Data extract =
--
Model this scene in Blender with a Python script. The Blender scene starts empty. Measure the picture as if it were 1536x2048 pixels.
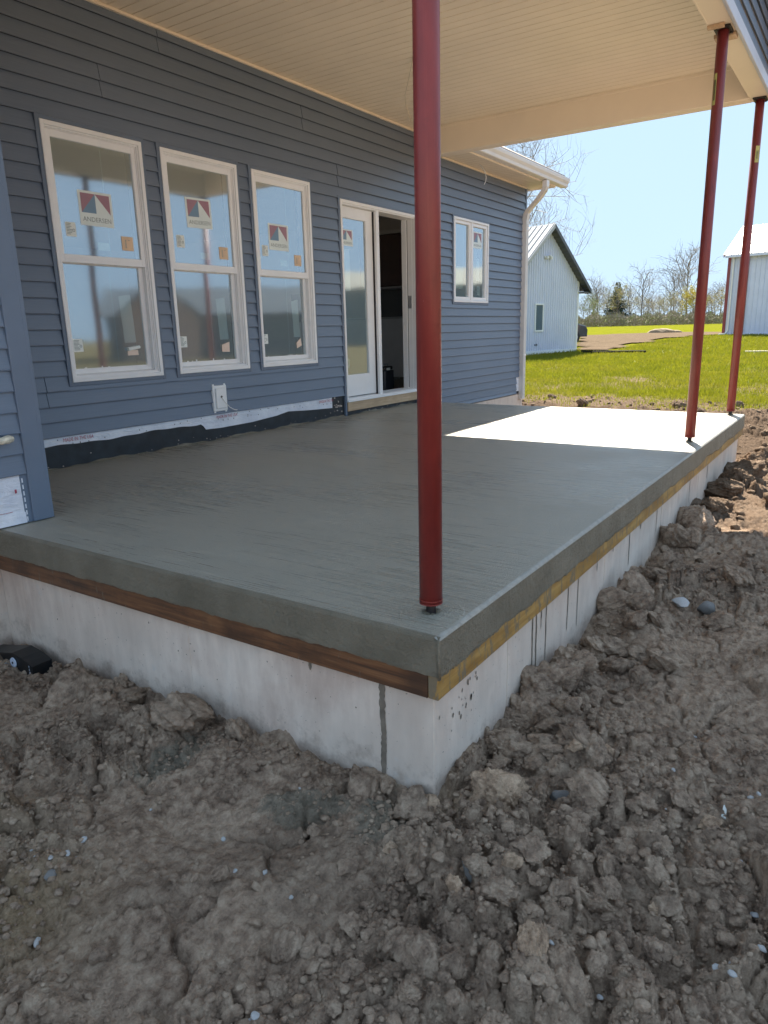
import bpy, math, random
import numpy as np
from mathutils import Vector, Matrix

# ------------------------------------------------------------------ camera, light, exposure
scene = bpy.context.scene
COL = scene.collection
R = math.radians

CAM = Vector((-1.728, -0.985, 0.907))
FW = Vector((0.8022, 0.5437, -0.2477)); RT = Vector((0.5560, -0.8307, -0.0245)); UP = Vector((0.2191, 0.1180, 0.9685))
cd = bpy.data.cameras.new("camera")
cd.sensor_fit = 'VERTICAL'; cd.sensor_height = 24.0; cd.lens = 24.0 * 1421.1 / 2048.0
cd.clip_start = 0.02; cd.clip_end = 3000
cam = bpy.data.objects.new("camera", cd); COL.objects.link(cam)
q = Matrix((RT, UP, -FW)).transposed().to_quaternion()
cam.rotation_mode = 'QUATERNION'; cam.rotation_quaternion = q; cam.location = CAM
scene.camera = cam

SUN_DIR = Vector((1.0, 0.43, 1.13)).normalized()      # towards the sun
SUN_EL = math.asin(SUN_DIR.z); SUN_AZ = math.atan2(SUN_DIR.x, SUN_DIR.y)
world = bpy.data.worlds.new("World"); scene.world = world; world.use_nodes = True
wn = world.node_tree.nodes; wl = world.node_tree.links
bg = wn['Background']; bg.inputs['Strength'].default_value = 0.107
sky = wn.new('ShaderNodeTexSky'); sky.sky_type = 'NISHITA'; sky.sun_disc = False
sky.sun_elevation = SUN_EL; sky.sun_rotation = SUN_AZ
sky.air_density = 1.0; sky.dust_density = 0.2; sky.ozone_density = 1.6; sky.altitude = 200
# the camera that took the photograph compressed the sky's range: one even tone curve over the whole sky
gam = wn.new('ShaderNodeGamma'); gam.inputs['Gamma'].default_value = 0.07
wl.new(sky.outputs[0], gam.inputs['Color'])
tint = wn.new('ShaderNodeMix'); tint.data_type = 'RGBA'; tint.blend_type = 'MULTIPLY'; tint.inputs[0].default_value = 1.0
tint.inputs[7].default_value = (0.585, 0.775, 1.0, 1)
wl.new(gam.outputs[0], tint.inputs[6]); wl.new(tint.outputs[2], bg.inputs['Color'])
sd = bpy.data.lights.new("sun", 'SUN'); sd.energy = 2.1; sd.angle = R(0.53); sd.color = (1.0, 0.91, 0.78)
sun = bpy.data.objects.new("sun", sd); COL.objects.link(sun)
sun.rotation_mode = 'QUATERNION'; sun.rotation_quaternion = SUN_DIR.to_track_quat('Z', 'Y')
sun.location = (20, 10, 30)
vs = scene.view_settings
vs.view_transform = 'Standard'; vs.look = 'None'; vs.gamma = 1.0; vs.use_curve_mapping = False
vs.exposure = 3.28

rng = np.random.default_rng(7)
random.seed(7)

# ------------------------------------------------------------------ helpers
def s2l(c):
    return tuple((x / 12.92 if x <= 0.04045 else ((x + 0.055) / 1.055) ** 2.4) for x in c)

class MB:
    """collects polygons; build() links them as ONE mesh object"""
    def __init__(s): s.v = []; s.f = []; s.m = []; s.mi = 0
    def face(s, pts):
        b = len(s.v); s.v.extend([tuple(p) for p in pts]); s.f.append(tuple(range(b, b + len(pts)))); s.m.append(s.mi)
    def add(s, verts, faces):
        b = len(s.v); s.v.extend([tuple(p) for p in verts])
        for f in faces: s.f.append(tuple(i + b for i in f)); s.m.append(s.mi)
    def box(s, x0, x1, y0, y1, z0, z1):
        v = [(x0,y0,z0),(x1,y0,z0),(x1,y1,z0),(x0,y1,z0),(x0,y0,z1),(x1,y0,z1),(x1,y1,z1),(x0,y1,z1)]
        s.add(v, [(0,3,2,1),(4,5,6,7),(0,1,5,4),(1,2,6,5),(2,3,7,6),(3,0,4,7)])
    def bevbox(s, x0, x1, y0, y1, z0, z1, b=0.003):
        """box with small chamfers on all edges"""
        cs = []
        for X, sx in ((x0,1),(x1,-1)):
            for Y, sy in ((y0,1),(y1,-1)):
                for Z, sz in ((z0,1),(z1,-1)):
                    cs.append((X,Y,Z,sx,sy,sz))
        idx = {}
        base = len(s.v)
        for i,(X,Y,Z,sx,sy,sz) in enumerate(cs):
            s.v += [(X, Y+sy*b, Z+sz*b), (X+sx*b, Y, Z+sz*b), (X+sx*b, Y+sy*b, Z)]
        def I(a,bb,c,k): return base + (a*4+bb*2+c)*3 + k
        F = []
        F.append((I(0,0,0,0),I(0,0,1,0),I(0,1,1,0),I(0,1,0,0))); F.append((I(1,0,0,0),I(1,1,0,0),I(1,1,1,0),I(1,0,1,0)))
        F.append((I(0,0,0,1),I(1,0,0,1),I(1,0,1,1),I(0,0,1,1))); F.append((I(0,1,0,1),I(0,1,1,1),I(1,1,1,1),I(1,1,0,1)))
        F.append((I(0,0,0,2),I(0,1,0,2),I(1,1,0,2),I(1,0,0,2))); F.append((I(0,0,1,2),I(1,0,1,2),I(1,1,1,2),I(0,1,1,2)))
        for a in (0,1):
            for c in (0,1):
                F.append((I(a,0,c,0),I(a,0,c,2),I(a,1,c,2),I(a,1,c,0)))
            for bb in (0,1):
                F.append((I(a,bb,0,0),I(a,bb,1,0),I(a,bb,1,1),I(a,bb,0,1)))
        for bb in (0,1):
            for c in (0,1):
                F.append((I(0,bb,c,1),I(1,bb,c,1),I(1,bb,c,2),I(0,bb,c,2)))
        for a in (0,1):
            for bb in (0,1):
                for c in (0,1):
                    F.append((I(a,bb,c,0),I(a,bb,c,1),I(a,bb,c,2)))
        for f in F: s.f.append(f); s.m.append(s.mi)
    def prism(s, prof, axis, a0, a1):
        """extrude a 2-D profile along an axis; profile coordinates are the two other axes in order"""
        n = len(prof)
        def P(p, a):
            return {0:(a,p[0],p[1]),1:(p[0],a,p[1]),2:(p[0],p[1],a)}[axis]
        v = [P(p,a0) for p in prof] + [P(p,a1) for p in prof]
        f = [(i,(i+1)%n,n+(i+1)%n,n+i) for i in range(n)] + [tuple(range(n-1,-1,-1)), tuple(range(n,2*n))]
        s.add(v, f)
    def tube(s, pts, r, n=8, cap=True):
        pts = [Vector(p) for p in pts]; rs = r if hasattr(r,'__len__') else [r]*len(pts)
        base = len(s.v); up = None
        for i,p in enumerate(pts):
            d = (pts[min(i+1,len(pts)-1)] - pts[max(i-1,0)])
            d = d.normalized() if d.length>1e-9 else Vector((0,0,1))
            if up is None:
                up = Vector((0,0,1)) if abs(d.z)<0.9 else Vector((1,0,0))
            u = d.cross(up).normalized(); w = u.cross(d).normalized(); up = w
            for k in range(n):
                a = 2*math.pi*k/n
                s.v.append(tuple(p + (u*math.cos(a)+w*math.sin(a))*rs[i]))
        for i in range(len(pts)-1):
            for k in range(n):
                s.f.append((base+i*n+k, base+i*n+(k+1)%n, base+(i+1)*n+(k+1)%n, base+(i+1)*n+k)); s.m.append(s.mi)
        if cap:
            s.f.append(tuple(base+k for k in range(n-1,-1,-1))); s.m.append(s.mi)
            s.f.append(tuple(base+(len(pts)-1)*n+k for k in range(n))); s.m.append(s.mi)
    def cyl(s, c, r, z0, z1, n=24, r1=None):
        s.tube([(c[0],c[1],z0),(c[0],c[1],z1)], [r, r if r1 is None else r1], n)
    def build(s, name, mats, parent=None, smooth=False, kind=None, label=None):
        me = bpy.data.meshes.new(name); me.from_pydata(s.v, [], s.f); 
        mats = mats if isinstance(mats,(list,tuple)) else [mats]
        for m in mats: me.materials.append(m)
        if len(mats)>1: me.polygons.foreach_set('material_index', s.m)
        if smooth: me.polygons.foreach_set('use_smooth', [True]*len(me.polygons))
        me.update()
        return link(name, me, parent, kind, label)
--
Leave out any pictures and return exactly the lines from the beginning of the data through the line with "scene.camera = cam", inclusive.

Model this scene in Blender with a Python script. The Blender scene starts empty. Measure the picture as if it were 1536x2048 pixels.
import bpy, math, random
import numpy as np
from mathutils import Vector, Matrix

# ------------------------------------------------------------------ camera, light, exposure
scene = bpy.context.scene
COL = scene.collection
R = math.radians

CAM = Vector((-1.728, -0.985, 0.907))
FW = Vector((0.8022, 0.5437, -0.2477)); RT = Vector((0.5560, -0.8307, -0.0245)); UP = Vector((0.2191, 0.1180, 0.9685))
cd = bpy.data.cameras.new("camera")
cd.sensor_fit = 'VERTICAL'; cd.sensor_height = 24.0; cd.lens = 24.0 * 1421.1 / 2048.0
cd.clip_start = 0.02; cd.clip_end = 3000
cam = bpy.data.objects.new("camera", cd); COL.objects.link(cam)
q = Matrix((RT, UP, -FW)).transposed().to_quaternion()
cam.rotation_mode = 'QUATERNION'; cam.rotation_quaternion = q; cam.location = CAM
scene.camera = cam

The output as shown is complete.